Nelle ultime ore si sta sempre più consolidando l’ipotesi che con il prossimo contratto scuola il “bonus per il merito” diventi materia oggetto di contrattazione.
Si vocifera anzi che questa soluzione sia esplicitamente prevista nella integrazione all’atto di indirizzo che la Ministra sta inviando all’Aran.
L’ipotesi è certamente suggestiva e forse anche praticabile anche, ma c’è qualche ostacolo da superare.
Vediamo perché.
In realtà nel contratto degli statali sottoscritto qualche settimana addietro fra le materie oggetto di contrattazione integrativa nazionale vengono esplicitamente indicati “i criteri per l’attribuzione dei premi correlati alla performance”; non solo, ma la contrattazione integrativa di sede territoriale potrà prevedere anche “criteri per l’adeguamento presso la sede di quanto definito a livello nazionale”.
In altri termini il contratto degli statali inserisce i criteri della premialità nella contrattazione nazionale e l’adeguamento dei criteri stessi a livello “locale” nella contrattazione di sede.
Applicato alla scuola questo principio potrebbe consentire di affidare alla contrattazione integrativa nazionale la definizione dei criteri per la distribuzione del bonus e di rimandare alla contrattazione di istituto l’adattamento dei criteri stessi alle specifiche situazioni.
Non bisogna però dimenticare due aspetti importanti.
Il primo è che il comma 129 dell’articolo 1 della legge 107 stabilisce chiaramente che, nel definire i criteri in questione, il comitato di valutazione deve tenere conto:
“a) della qualità dell’insegnamento e del contributo al miglioramento dell’istituzione scolastica, nonché del successo formativo e scolastico degli studenti;
b) dei risultati ottenuti dal docente o dal gruppo di docenti in relazione al potenziamento delle competenze degli alunni e dell’innovazione didattica e metodologica, nonché della collaborazione alla ricerca didattica, alla documentazione e alla diffusione di buone pratiche didattiche;
c) delle responsabilità assunte nel coordinamento organizzativo e didattico e nella formazione del personale”.
Per una migliore comprensione della questione va anche detto che il comma 592 dell’articolo 1 della legge di bilancio 2018 stanzia in tre anni la somma di 60 milioni per la valorizzazione della professionalità docente; il comma successivo indica le finalità:
“a) valorizzazione dell’impegno in attività di formazione, ricerca e sperimentazione didattica;
b) valorizzazione del contributo alla diffusione nelle istituzioni scolastiche di modelli per una didattica per lo sviluppo delle competenze”.
L’analogia con quanto previsto dalla legge 107 in materia di bonus per il merito è del tutto evidente.
Quindi sembra che non ci siano problemi: i soldi per bonus (200 milioni di euro) e quelli del comma 592 della legge di bilancio (10 milioni per il 2018) potrebbero essere inseriti in un unico fondo che confluirebbe nel MOF e che, per espressa previsione del comma 593 potranno essere soggetti a contrattazione integrativa.
Tutto pacifico dunque?
Non proprio, perché resta pur sempre il fatto che sui criteri per la distribuzione del bonus premiale il comitato di valutazione deve dire la sua.
In linea di principio potrebbero verificarsi non pochi problemi: cosa succede se i criteri del comitato non vengono recepiti dalla contrattazione di istituto?
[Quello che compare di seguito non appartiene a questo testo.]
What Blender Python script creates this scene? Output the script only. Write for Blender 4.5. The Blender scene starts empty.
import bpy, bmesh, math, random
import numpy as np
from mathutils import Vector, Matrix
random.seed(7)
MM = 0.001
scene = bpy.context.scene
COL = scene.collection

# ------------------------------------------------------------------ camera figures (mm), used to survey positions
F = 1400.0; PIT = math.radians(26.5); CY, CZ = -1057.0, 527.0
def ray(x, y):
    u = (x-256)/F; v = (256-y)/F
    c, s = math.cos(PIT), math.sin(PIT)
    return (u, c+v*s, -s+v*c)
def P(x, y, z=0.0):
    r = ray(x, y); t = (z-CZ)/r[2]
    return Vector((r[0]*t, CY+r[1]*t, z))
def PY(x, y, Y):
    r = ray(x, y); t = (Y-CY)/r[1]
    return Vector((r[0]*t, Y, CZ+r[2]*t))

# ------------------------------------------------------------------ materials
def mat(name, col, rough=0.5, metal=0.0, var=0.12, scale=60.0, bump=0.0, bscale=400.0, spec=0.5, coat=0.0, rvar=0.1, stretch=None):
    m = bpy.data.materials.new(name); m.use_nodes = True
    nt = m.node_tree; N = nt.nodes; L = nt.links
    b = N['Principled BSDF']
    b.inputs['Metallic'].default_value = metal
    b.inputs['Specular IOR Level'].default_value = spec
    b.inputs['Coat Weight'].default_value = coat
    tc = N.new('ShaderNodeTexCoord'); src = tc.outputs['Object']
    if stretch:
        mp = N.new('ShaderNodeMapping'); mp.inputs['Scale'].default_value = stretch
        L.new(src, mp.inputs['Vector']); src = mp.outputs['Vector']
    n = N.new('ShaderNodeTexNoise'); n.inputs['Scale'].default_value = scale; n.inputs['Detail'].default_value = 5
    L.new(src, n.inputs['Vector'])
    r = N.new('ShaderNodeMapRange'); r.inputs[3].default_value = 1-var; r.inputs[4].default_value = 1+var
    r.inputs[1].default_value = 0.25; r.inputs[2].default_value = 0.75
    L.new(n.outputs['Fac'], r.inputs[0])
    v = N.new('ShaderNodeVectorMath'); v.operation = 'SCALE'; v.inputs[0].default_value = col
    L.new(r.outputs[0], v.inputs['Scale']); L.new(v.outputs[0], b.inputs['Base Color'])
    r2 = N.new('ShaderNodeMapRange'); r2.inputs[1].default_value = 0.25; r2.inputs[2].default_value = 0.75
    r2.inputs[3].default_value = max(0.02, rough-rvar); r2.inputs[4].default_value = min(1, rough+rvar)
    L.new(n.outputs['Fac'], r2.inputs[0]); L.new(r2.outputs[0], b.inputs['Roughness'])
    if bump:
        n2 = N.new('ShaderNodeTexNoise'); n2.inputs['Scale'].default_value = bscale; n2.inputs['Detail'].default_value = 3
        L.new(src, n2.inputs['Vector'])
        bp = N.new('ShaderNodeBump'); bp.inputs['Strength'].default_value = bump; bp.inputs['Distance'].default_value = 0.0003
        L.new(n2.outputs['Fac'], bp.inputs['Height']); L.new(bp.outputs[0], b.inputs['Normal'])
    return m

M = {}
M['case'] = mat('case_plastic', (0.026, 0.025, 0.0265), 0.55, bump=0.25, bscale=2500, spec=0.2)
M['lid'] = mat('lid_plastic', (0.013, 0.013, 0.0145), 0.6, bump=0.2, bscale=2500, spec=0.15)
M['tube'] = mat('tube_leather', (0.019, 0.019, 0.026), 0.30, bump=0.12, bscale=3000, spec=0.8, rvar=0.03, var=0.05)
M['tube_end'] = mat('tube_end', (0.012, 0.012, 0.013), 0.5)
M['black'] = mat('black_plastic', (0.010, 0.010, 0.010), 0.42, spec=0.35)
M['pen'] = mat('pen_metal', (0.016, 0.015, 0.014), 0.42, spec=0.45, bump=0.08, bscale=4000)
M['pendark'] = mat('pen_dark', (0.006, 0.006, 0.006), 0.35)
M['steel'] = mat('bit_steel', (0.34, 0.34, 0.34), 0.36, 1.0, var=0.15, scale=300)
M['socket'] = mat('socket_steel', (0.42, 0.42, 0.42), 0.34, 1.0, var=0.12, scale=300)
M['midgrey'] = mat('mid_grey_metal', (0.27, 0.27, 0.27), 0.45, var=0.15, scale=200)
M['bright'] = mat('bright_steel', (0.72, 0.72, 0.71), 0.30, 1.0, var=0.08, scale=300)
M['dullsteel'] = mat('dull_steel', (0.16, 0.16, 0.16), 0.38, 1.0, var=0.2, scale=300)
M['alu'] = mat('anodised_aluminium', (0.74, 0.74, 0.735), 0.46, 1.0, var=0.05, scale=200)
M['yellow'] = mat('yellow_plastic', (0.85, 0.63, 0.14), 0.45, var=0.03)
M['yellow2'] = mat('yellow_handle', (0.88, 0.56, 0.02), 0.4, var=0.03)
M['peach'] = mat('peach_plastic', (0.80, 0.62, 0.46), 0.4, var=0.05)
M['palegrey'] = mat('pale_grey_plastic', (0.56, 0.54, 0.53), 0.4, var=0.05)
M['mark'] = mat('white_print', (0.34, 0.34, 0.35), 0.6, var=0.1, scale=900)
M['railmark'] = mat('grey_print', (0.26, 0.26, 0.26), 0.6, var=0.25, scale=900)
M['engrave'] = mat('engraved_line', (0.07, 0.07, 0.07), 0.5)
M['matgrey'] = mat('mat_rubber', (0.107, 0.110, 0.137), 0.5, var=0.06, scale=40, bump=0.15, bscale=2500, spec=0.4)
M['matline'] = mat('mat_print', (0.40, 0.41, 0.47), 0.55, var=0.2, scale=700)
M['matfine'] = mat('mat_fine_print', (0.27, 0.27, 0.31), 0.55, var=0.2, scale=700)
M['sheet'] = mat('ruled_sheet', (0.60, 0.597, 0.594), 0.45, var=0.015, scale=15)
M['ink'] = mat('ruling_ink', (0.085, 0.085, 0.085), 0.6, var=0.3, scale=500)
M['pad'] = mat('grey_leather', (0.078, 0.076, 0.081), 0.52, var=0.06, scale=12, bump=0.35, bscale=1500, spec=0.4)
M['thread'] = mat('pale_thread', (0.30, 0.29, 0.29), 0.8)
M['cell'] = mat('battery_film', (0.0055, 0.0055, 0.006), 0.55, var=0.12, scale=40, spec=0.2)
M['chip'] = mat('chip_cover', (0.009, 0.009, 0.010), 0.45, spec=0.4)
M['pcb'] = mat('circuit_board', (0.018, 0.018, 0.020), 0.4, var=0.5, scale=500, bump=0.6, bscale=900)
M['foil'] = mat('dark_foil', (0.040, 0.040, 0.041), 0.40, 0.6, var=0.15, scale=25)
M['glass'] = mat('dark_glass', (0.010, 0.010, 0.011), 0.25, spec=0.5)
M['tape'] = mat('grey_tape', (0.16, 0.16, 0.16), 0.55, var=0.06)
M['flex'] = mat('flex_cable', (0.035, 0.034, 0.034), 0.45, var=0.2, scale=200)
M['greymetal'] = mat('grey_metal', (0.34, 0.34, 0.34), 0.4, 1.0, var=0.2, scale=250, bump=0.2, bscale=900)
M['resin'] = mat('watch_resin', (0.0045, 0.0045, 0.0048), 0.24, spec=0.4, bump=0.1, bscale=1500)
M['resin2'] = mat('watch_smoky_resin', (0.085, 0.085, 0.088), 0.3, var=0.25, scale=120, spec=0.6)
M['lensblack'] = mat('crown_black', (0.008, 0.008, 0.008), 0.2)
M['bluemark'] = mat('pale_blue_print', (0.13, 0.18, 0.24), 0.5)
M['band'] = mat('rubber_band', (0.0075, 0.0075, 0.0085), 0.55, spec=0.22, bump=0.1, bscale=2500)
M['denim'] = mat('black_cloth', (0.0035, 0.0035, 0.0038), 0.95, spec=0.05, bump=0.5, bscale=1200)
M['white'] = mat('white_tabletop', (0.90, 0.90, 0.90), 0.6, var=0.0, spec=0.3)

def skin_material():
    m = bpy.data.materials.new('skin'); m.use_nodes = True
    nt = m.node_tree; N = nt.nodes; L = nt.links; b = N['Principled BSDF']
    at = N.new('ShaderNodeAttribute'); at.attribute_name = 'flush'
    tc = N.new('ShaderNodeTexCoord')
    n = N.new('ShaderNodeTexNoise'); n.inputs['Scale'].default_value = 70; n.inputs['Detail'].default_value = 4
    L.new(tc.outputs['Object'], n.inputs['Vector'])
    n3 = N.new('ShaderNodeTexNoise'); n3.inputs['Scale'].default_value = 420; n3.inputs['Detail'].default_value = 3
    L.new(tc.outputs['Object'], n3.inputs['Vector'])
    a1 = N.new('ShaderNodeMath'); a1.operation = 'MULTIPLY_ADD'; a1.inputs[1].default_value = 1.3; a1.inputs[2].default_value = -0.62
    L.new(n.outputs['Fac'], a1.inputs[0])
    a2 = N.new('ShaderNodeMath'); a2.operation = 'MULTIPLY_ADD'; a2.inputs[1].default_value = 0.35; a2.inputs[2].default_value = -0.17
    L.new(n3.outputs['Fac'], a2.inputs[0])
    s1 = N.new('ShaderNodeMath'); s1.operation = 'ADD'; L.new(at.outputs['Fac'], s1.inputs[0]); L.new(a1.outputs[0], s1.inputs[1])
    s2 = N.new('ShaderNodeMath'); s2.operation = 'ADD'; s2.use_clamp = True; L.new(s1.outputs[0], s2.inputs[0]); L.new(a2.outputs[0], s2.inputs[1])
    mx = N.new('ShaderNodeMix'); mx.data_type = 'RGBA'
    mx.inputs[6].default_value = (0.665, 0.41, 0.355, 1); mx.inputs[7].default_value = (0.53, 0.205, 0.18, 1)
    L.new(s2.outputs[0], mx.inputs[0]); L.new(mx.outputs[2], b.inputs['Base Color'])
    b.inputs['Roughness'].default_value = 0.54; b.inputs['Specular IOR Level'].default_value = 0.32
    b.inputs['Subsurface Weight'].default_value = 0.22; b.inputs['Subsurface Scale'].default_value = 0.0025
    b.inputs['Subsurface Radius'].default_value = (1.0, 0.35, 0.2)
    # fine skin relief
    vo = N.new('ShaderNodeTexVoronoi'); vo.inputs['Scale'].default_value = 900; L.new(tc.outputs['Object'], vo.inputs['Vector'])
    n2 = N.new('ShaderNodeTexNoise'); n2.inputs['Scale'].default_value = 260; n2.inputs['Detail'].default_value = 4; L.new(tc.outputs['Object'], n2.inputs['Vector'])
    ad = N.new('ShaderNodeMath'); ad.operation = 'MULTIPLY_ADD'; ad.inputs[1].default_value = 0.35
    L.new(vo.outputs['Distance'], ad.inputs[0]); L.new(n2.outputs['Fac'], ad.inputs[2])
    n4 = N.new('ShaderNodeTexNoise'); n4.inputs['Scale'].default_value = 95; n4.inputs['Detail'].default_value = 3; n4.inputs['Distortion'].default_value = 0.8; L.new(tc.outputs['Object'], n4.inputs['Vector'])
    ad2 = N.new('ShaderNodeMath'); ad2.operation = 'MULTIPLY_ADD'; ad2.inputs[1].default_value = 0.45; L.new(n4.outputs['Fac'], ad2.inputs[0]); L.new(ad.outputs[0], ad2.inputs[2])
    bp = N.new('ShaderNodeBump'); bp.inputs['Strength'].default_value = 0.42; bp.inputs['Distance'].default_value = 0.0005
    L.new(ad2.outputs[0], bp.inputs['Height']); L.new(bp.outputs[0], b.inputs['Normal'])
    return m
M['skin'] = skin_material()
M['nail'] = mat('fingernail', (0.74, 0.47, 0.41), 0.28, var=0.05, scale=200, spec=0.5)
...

Ma i componenti del comitato (e in particolare i genitori, gli studenti e l’esperto esterno) accetteranno ancora di far parte di un organo collegiale il cui operato potrà essere di fatto annullato con il contratto di istituto?
Una possibile via d’uscita potrebbe essere quella di affidare l’adattamento dei criteri non alla contrattazione di istituto ma al semplice confronto.
Ma è del tutto evidente che questa soluzione non incontrerebbe il favore dei sindacati.